In January of 1997, Clark became the man in charge of the county’s recycling center and is in his thirteenth year in the capacity.

“I didn’t know anything about it, I just drove all over the state of Indiana to the different recycling centers just to see how to do it,” Clark explained. “Sally Jones filled out some grants and I went down to Martin County, it was the best set up I’d ever saw, so we modeled it after that. We were open almost six months before we got a bailer, we had a stack of plastic that looked like a mountain. It took Bill (Ligon) and I almost six months to get all of our cardboard bailed and all of our plastic taken care of to where people could come in.”

Currently, Clark has partnered with a company in Quincy, Illinois., represented by Jarred Evans

“He stopped to see how everything was and check out the operation. It was a Tuesday morning and I had a load ready to ship. I knew about what I was going to get out of it, about $1,600,” Clark said. “He said he’d give me a price and call me in the morning. When he called he said he’d give me $3,200, which was double what our old buyer wanted, plus there wasn’t a haul bill. I’ve been selling to him ever since. Bill and I went up there to spend a few days... his recycling center is a city-block square and under a roof. They put out 80,000 pounds every eight hours, with three shifts.”

In 2009, Clark made $30,000 less than in 2008 due to the economic downturn that led to lower and lower amounts paid out for recyclable goods.

In 2009, plastic goods such as soap and other dispensable substance containers went for $20 a ton, a drop of $140.

Magazines and paper were at $0 per ton, as was shredded paper. Plastic such as pop bottles was also reduced to $20, milk jug-type plastic dropped from $240 a ton to $100 a ton, and newspapers were reduced to $30 a ton.

Thankfully for Clark, prices have gone back up in 2010 as items such as magazines and shredded paper went from $0 to $50 a ton and $110 a ton, respectively. Soap bottles and other number-one plastic containers are up to $60 a ton; however, Clark recalled a time when he received $160 a ton for the same items. Newspapers, which were down to $30 a year ago, most recently went for $160 a ton, the most he’s ever received for newspapers.

“My last load of shredded paper had too much color in it, but I got $110 a ton for it, which was better than nothing,” Clark said. “Pop and water bottles are back to $160 a ton, and from our last load of milk jugs I received $320 a ton. China was full of plastic, they had a 40-acre field over there that was 10 bales high, that’s the reason the price went down for plastic. Just like cardboard, in the winter time, it will drop. My last load I got $165 a ton, but I’ve never gotten over $125 a ton, last year it was $25 a ton.”

Clark said his most recent visitor to take a look at his operation was a representative from the Monroe County Recycling Center.

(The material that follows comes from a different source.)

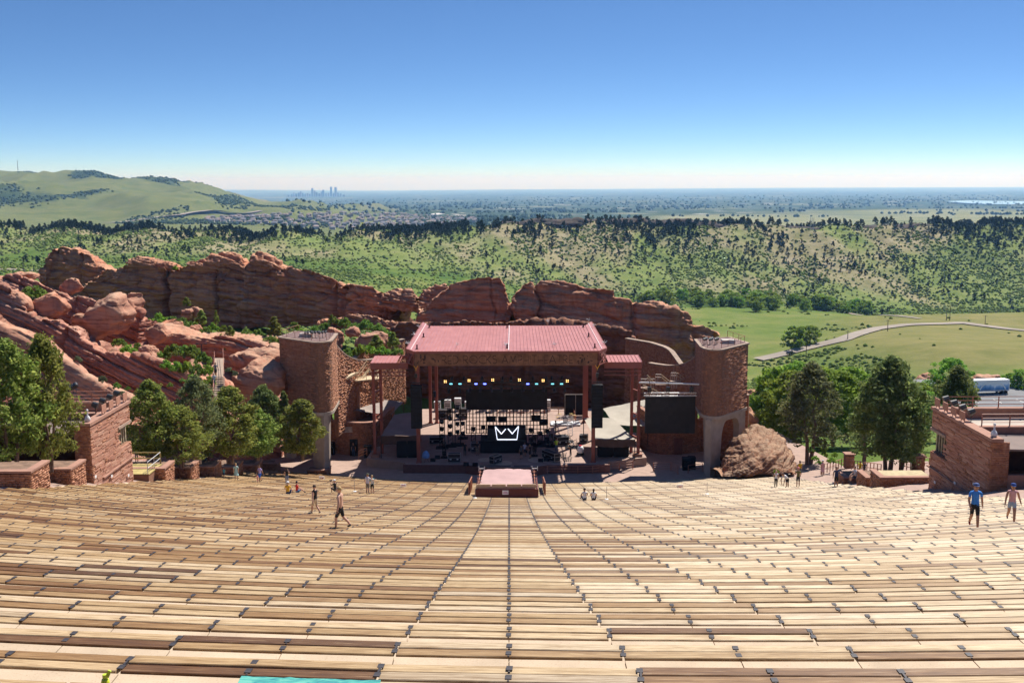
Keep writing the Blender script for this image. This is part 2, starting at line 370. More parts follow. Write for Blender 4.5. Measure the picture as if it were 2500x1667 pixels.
gm = mesh('ground', np.stack([GX, GY, ZG], -1).reshape(-1, 3), grid_faces(len(YG), len(AG))[:, ::-1].copy(), ground_mat(), True,
          attrs={'hog': smooth(840, 920, GY+fbm(_P, 90, 3, seed=71).reshape(GX.shape)*60).ravel(), 'soil': _soil.ravel(), 'plain': _plain.ravel(), 'field': _field.ravel(), 'draw': _draw.ravel(), 'lush': _lush.ravel(), 'dry': (np.maximum(smooth(.26, .36, _az-np.clip(480-GY, 0, 200)*.0006), .55*smooth(.15, .19, _az)*smooth(440, 520, GY)*smooth(-.2, .3, fbm(_P, 130, 3, seed=66).reshape(GX.shape)))*smooth(330, 380, GY)*(1-smooth(640, 760, GY))).ravel()})
struct(link('ground', gm))

def strip(name, pts, width, mat, lift=.12, n=60):
    """a road laid on the terrain along world points"""
    pts = np.array(pts); s = np.concatenate([[0], np.cumsum(np.linalg.norm(np.diff(pts[:, :2], axis=0), axis=1))])
    t = np.linspace(0, s[-1], n); x = np.interp(t, s, pts[:, 0]); y = np.interp(t, s, pts[:, 1])
    k = np.hanning(9)[1:-1]; k /= k.sum(); xs = np.convolve(np.pad(x, 3, mode='edge'), k, 'valid'); ys = np.convolve(np.pad(y, 3, mode='edge'), k, 'valid')
    d = np.stack([np.gradient(xs), np.gradient(ys)], 1); d /= np.linalg.norm(d, axis=1)[:, None]; nn = np.stack([-d[:, 1], d[:, 0]], 1)
    rows = []
    for o in np.linspace(-.5, .5, 5):
        q = np.stack([xs, ys], 1)+nn*o*width; rows.append(q)
    zz = np.max([zt(q[:, 0], q[:, 1]) for q in rows], 0)+lift; zz = np.convolve(np.pad(zz, 3, mode='edge'), k, 'valid')
    V = np.concatenate([np.concatenate([q, zz[:, None]], 1) for q in rows])
    return struct(link(name, mesh(name, V, grid_faces(5, n), mat, True)))
M_dirt = simple('pale_road', (.26, .22, .18), .95, .15, .05)
M_asph = simple('grey_road', (.24, .24, .24), .9, .15, .05)
_rp = [hit(px, py, 300, 1100) for px, py in [(1845, 881), (1937, 861), (1983, 850), (2059, 833), (2136, 806.5), (2212, 795)]]
_rp = [p for p in _rp if p is not None]
_rp += [np.array([r_[0], r_[1], 0]) for r_ in (atY(2289, 790, 610), atY(2350, 789, 625), atY(2423, 797, 600), atY(2520, 806, 560))]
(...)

“I told him you’ve got to run it right, that you leave your head beside the hat rack. He said he learned something,” Clark said. “They are foolish to take glass, because they lose money every year. There is no market for it. Our glass goes directly into the dumpster, I don’t charge people for it.”

When the center first opened in mid-1996, it was open just three days each week. Currently, Clark has three full-time employees with periodic help from Owen County Community Corrections.

“I’ve enjoyed it. When I retired, I didn’t ever think I’d be doing this. My brother wanted me to go into a welding shop with him, but I had done enough of that,” Clark explained. “The back gate is always open at eight o’clock, for people to drop things off on their way to work, but we’re open from 9 a.m. to 5 p.m., on Tuesday, Thursday, Friday and Saturday. We save the county money. At the courthouse, it ran them about $800 a month to have the trash picked up. I take care of the library, the jail and EMS. At the jail I have to pay for their dumpster separate, because they empty it once a week. It costs about $130 a dumpster for the jail and EMS.”

In 2008, Clark brought in around $120,000, with the 2009 calendar year bringing in approximately $100,000. For 2010 to date, Clark has brought in around $27,000.

Currently, Clark charges just one dollar per bag for trash up to a 30-gallon bag, while bags up to 60 pounds are just two dollars each.

“This past Saturday was the worst day we’ve had, just 165 bags of trash. We normally get 300 to 400 bags,” Clark said. “We have fellas who bring in eight or ten big bags of plastic and no trash. I’m going to start asking, ‘Where are you taking your trash?’ I don’t want this (recycling center) on the tax roll, and neither does anybody else. My son lives in Greene County and he doesn’t like it, it’s so much a month on his taxes. It’s all included with the property taxes there.”